La imagen-cuerpo
Es Roland Barthes en esa pequeña maravilla llamada Fragmentos de un discurso amoroso quien entre todas las citas incluye en algún momento a Lacan: “encuentro en mi vida millones de cuerpos; de esos millones puedo desear centenares; pero, de esos centenares, no amo sino uno. El otro del que estoy enamorado me designa la especificidad de mi deseo”. Y más adelante: “han sido necesarias muchas casualidades, muchas coincidencias sorprendentes (y tal vez muchas búsquedas), para que encuentre la Imagen que, entre mil, conviene a mi deseo”.
Los primeros momentos de la película de Kechiche muestran el estado caótico, abúlico y desordenado de la joven protagonista Adèle. Los rituales familiares y escolares transcurren en medio de silencios y soledad, con comidas y conversaciones repetidas. Hay atisbos de búsqueda a base de prueba y error en el amor, o más bien en la fuente de goce sexual, pero nada que satisfaga el deseo, hasta que se produce la captura y el personaje queda raptado por una imagen: una chica con pelo azul se cruza accidentalmente en su camino. El deseo se activa como nunca a partir de ese milagro inesperado que parece consolidar la condición sexual de la protagonista. Ya nada será lo mismo. El color azul será el significante privilegiado: es parte del sujeto amado pero también integra la paleta de colores que el director elige utilizar para asociar la idea de tristeza a la imposibilidad de colmar el deseo. Como suele ocurrir, después de la etapa de deslumbramiento, de la exploración embriagante del otro (mostrada con escenas de sexo jugadas y creíbles, con el tiempo necesario para oírlas y observarlas en toda su belleza), viene la incertidumbre, el miedo a la pérdida y Adèle no sabe muy bien cómo sostener una relación que desborda de plenitud. Aparece como sedentaria, inmóvil, perceptiva. El director filma magistralmente ese rostro que mira en medio de fiestas y ágapes, observa el entorno de su amante compuesto por artistas charlatanes o intelectuales pedantes de los que se siente excluido. Entonces, ante la mínima ausencia o sospecha hacia Emma, cae en la convención social del engaño y es ahí donde se despersonaliza y vienen las secuelas: desaparece el teñido azul de su pareja e invade su vida. El abismo se materializa a causa de la desesperación y se hace efectivo lo inevitable: el deseo como la tragedia es aquello de lo que no podemos escapar.

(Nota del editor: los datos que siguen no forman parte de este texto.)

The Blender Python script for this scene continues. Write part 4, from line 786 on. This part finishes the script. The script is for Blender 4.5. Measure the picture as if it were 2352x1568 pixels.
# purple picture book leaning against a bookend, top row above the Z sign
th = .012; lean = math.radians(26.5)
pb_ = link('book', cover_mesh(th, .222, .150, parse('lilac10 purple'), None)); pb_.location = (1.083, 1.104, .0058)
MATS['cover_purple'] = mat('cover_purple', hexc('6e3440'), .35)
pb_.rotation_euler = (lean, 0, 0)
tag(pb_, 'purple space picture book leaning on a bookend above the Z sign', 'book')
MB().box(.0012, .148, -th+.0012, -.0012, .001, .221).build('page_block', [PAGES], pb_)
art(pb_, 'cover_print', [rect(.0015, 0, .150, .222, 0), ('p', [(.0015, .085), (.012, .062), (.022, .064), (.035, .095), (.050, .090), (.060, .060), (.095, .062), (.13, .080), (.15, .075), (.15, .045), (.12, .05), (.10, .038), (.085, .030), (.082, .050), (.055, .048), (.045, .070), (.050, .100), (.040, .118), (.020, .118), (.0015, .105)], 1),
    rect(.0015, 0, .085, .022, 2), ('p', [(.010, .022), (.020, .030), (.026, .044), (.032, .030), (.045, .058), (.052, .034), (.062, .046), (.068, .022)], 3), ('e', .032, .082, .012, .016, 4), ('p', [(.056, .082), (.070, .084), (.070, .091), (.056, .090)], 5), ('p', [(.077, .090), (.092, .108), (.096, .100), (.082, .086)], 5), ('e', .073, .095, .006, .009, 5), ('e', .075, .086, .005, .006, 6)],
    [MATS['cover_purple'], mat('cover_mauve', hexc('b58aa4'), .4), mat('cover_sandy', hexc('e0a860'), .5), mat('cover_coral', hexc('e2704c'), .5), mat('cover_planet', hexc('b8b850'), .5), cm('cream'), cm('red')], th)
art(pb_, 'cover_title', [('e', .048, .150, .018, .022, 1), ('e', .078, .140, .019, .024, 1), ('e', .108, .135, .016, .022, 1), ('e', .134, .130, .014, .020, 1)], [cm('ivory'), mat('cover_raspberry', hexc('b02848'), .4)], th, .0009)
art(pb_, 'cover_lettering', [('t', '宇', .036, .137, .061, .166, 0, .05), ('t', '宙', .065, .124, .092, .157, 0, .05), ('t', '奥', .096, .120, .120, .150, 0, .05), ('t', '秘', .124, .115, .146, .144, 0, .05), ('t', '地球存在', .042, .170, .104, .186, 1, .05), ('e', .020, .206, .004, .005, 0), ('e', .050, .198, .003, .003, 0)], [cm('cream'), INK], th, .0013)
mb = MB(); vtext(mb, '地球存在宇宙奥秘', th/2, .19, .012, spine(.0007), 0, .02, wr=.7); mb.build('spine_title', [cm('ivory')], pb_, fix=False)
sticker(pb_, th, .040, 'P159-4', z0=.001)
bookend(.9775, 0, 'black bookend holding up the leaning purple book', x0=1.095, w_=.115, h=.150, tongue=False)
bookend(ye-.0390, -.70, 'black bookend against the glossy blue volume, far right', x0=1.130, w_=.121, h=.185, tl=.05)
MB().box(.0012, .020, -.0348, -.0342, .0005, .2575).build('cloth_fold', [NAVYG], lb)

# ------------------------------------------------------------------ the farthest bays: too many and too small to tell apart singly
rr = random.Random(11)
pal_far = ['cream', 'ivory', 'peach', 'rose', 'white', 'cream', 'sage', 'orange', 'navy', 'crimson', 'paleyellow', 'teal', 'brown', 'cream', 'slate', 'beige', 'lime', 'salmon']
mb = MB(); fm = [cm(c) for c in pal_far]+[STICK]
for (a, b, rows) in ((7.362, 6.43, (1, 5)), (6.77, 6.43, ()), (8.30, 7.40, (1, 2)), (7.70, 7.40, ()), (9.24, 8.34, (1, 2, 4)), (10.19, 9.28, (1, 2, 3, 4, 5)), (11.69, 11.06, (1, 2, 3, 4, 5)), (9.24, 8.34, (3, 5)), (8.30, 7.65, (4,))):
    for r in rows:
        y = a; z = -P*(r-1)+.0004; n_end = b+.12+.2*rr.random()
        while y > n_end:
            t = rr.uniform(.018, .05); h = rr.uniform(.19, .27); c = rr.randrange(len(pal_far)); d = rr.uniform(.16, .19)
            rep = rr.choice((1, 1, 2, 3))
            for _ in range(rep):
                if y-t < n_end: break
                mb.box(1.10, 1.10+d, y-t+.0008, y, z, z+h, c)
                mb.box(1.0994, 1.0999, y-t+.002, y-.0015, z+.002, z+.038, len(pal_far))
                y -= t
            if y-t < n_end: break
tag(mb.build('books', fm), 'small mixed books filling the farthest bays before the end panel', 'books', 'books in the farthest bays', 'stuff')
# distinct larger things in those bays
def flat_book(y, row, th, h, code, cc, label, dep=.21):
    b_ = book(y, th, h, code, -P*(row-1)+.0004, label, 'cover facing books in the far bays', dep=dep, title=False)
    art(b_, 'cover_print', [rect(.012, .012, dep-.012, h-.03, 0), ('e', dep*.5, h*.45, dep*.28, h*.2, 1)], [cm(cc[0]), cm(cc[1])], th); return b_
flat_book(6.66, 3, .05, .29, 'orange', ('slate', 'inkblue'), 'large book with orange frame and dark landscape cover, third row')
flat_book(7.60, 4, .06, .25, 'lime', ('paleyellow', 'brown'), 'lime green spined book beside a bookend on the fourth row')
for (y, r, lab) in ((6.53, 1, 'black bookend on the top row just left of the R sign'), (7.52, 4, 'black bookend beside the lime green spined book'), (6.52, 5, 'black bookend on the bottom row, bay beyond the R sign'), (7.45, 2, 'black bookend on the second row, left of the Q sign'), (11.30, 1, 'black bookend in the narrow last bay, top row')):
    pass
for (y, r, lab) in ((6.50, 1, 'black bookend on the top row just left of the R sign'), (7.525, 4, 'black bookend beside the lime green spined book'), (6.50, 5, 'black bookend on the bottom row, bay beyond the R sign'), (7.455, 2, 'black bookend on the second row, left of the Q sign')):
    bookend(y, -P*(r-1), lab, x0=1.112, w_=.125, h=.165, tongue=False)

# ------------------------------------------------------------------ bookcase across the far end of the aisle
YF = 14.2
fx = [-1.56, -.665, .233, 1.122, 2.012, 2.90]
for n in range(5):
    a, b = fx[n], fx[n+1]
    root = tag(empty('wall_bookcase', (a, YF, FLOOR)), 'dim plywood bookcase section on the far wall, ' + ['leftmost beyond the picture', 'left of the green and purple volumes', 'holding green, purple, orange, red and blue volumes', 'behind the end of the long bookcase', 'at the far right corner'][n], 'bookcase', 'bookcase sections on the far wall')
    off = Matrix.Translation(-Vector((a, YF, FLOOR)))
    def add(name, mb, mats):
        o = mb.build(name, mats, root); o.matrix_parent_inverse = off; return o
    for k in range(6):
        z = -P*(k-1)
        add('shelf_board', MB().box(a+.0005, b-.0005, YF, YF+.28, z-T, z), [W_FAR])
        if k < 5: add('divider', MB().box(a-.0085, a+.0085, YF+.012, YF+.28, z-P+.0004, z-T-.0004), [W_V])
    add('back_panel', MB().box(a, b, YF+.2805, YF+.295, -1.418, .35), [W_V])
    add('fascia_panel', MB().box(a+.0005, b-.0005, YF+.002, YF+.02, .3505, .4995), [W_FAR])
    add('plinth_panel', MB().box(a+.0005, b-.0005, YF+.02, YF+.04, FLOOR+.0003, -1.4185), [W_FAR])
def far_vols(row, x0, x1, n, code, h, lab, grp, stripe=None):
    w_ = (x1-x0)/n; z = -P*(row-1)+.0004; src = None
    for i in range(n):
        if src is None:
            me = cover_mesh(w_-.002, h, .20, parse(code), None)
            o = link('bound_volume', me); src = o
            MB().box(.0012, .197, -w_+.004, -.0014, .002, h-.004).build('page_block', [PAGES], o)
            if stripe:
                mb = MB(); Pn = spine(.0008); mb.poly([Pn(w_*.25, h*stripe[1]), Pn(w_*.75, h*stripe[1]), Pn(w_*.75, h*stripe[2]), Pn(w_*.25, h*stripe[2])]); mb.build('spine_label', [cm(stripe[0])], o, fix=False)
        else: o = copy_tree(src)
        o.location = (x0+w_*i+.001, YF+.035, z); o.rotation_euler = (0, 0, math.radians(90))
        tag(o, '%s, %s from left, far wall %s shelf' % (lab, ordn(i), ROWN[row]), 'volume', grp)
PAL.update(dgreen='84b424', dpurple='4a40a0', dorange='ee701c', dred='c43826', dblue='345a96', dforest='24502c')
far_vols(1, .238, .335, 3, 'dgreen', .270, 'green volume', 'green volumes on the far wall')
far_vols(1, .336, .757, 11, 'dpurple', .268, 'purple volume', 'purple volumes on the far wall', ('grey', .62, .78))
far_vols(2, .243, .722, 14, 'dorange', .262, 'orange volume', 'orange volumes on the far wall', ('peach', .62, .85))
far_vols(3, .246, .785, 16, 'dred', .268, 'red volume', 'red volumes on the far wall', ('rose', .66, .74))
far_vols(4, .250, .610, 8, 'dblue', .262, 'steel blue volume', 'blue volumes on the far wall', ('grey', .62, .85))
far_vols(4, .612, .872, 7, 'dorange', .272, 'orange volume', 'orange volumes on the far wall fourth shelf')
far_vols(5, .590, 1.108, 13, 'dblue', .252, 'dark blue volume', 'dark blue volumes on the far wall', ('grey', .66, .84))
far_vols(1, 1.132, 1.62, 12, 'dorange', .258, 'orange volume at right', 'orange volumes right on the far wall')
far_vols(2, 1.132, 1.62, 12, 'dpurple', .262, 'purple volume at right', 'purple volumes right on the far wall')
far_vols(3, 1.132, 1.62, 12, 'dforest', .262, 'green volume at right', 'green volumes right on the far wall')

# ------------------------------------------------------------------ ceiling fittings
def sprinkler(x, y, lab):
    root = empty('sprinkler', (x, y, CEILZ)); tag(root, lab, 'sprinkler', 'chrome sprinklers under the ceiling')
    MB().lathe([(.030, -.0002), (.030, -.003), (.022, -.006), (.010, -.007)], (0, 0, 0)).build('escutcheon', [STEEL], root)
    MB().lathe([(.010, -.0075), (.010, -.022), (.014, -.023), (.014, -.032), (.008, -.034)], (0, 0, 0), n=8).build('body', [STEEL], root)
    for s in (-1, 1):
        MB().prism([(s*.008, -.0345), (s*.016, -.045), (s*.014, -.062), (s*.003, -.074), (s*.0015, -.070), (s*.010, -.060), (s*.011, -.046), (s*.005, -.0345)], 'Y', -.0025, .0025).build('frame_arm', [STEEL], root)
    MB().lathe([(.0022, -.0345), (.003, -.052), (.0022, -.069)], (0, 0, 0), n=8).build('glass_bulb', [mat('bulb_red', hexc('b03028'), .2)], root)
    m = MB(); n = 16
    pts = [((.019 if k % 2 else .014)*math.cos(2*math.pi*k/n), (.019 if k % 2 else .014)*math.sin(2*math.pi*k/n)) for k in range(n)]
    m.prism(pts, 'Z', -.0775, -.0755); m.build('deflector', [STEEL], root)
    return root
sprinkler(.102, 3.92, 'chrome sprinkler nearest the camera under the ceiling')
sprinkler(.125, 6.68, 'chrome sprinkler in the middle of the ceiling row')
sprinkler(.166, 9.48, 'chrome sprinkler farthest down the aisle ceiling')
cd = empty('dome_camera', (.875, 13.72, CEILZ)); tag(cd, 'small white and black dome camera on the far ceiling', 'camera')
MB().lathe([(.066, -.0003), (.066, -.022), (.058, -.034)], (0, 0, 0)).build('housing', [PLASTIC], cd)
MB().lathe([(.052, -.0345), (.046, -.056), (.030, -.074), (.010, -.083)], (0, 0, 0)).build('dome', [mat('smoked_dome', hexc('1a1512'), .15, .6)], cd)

La vida de Adèle es una película con cuerpos. La cámara los descubre, los recorre, apuesta a un valor sensitivo. Como gesto es sumamente interesante frente a tanta abulia reinante. Kechiche elige un camino certero, el de restituir al sujeto en la pantalla, en toda su desnudez, sin tapujos, alejado de los mecanismos de representación publicitarios que dominan un gran porcentaje del cine en la actualidad. Logra con ello que sus personajes tengan el encanto de la fotogenia, la naturalidad conferida por una delicada y efectiva iluminación que da como resultado la luminosidad de esos rostros presentes. Todo un trabajo formal que sostiene, como diría Barthes, “un discurso amoroso de una extrema soledad”.